Dataset records
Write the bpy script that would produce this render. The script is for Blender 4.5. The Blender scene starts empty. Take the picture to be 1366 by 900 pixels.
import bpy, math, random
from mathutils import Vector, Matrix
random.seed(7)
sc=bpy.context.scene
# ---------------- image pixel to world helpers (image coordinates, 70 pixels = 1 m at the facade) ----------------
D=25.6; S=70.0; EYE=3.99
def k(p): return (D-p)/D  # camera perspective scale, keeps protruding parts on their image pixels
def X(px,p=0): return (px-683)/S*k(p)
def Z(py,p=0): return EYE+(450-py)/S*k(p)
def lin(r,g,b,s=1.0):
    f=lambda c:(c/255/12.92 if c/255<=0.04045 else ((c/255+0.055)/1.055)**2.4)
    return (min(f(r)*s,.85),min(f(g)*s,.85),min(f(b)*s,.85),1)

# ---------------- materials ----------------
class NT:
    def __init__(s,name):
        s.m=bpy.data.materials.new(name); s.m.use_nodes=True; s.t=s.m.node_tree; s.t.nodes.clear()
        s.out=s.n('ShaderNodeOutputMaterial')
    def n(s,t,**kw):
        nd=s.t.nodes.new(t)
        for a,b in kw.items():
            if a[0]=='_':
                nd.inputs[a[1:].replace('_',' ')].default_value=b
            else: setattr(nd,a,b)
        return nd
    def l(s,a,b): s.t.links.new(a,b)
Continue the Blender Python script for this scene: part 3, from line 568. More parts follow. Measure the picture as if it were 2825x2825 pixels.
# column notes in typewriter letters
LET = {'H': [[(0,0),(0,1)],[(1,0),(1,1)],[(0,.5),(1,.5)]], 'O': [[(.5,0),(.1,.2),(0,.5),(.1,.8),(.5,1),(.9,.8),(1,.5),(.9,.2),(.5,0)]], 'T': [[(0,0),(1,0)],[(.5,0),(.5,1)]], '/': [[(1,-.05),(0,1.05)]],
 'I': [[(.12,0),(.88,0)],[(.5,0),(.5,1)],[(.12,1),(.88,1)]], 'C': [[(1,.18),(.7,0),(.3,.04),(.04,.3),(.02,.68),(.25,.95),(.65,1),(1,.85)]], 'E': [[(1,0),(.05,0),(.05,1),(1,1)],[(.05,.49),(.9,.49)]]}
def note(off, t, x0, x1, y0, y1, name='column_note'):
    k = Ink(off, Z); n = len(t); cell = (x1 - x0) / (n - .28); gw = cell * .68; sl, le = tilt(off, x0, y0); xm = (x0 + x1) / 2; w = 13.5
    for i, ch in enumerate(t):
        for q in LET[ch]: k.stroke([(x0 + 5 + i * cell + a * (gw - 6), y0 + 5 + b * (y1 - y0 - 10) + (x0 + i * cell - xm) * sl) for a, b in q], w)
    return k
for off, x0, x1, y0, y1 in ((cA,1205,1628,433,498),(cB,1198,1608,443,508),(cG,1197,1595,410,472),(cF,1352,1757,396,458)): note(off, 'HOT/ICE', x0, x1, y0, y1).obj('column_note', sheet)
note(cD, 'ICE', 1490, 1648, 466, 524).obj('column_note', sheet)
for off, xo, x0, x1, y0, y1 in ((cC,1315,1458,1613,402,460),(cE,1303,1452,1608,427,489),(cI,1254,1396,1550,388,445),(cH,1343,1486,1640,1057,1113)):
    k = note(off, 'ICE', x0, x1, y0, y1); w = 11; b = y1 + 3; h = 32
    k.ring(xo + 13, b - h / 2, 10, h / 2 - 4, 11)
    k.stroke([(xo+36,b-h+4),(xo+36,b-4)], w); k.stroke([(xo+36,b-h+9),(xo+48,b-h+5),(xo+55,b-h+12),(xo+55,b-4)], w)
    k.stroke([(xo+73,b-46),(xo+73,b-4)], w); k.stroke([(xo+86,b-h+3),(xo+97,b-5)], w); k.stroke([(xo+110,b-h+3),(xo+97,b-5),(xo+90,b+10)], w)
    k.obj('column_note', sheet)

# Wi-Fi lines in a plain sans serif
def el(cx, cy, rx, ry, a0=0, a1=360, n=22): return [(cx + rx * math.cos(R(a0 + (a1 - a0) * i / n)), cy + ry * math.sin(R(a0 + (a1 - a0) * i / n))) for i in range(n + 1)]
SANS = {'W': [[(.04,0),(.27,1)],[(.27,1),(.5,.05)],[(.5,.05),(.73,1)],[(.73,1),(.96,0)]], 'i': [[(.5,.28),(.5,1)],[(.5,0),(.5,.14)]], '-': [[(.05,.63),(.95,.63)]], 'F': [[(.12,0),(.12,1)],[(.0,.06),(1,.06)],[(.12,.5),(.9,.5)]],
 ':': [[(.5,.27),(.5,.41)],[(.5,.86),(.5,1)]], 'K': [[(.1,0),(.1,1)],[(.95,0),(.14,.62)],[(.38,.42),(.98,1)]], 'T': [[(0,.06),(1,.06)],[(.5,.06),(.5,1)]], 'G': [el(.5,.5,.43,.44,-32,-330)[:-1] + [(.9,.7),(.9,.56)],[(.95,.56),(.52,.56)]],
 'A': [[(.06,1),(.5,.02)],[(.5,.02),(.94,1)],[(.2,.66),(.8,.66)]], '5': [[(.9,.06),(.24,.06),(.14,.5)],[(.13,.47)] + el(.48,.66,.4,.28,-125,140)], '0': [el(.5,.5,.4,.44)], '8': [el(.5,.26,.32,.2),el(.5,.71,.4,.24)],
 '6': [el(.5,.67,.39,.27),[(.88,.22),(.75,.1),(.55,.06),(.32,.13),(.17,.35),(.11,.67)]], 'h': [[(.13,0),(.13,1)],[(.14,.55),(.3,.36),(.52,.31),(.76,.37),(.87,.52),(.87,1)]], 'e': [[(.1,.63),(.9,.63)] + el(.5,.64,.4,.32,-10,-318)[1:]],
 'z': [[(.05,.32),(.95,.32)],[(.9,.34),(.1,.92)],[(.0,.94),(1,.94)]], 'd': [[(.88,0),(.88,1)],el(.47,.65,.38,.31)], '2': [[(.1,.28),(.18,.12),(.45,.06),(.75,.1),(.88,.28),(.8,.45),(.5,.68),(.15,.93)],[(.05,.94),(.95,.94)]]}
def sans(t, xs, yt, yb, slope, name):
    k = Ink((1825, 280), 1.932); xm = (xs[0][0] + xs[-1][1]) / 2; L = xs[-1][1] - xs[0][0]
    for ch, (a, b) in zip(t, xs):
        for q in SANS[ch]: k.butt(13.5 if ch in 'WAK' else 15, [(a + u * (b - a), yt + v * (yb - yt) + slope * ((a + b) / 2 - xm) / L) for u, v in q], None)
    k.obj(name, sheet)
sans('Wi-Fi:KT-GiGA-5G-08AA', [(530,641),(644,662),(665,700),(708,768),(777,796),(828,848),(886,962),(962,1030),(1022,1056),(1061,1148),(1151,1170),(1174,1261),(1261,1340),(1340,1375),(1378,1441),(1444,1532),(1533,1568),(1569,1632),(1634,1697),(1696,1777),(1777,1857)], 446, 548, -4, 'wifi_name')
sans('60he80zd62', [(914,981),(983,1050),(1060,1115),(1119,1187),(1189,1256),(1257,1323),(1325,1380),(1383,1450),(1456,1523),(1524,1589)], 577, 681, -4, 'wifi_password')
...
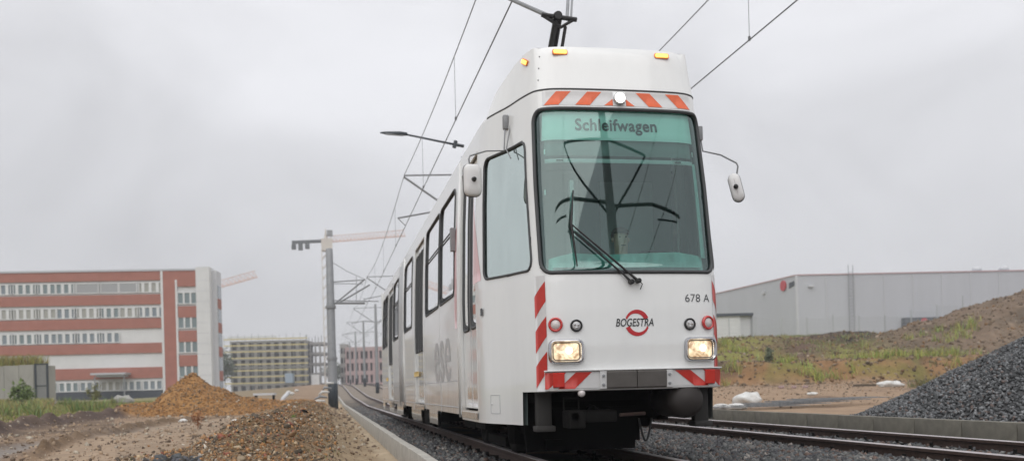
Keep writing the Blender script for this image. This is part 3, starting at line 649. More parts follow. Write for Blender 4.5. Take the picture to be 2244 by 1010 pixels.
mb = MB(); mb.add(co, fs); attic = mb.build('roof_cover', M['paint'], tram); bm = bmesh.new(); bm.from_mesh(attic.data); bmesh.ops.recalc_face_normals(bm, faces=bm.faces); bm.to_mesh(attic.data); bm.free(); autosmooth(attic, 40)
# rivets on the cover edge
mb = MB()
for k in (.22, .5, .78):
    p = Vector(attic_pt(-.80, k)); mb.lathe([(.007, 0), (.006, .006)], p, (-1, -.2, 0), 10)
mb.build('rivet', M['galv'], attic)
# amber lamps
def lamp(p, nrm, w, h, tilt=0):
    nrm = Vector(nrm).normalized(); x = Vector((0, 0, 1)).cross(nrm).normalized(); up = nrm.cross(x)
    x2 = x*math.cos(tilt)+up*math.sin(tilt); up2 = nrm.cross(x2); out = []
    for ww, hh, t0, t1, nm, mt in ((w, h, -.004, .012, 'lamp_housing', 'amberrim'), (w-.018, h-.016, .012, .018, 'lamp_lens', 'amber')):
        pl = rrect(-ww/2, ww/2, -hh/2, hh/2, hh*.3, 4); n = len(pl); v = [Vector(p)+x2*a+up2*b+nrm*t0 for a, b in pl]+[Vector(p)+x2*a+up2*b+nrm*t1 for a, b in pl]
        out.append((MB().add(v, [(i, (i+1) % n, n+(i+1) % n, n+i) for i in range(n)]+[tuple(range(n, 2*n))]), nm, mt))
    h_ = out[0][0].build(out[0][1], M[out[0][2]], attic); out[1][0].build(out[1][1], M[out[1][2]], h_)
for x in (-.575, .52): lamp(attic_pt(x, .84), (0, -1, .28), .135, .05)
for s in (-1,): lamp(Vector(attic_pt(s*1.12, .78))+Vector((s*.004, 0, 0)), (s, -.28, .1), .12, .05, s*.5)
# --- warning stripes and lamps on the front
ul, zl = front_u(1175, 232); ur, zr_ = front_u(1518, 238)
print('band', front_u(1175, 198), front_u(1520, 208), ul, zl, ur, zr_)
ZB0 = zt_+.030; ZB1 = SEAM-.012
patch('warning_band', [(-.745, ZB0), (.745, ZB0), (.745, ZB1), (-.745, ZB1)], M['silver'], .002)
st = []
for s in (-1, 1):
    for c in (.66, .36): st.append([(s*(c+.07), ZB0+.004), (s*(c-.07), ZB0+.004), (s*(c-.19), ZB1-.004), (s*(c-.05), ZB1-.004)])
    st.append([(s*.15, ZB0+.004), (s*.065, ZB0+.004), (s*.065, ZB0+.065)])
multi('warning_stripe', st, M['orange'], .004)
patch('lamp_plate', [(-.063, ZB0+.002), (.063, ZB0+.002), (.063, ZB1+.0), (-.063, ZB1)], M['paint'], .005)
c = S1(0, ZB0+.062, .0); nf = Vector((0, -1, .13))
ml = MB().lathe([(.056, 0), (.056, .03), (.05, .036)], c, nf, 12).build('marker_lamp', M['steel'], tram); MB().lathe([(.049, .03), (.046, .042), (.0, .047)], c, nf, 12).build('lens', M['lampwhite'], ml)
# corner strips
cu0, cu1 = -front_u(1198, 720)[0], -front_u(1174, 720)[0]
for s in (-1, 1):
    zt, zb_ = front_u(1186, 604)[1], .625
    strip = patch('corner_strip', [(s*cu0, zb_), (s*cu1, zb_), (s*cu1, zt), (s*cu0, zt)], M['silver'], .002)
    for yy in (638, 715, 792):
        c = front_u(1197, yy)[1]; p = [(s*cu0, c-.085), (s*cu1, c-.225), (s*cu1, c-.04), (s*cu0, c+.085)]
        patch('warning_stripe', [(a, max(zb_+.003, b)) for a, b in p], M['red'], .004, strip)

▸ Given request
Output the lines of the records above exactly as they appear, from the line containing "Write the bpy" through the line containing "def l(s,a,b): s.t.links.new(a,b)".

▸ Solution to this exercise
Write the bpy script that would produce this render. The script is for Blender 4.5. The Blender scene starts empty. Take the picture to be 1366 by 900 pixels.
import bpy, math, random
from mathutils import Vector, Matrix
random.seed(7)
sc=bpy.context.scene
# ---------------- image pixel to world helpers (image coordinates, 70 pixels = 1 m at the facade) ----------------
D=25.6; S=70.0; EYE=3.99
def k(p): return (D-p)/D  # camera perspective scale, keeps protruding parts on their image pixels
def X(px,p=0): return (px-683)/S*k(p)
def Z(py,p=0): return EYE+(450-py)/S*k(p)
def lin(r,g,b,s=1.0):
    f=lambda c:(c/255/12.92 if c/255<=0.04045 else ((c/255+0.055)/1.055)**2.4)
    return (min(f(r)*s,.85),min(f(g)*s,.85),min(f(b)*s,.85),1)

# ---------------- materials ----------------
class NT:
    def __init__(s,name):
        s.m=bpy.data.materials.new(name); s.m.use_nodes=True; s.t=s.m.node_tree; s.t.nodes.clear()
        s.out=s.n('ShaderNodeOutputMaterial')
    def n(s,t,**kw):
        nd=s.t.nodes.new(t)
        for a,b in kw.items():
            if a[0]=='_':
                nd.inputs[a[1:].replace('_',' ')].default_value=b
            else: setattr(nd,a,b)
        return nd
    def l(s,a,b): s.t.links.new(a,b)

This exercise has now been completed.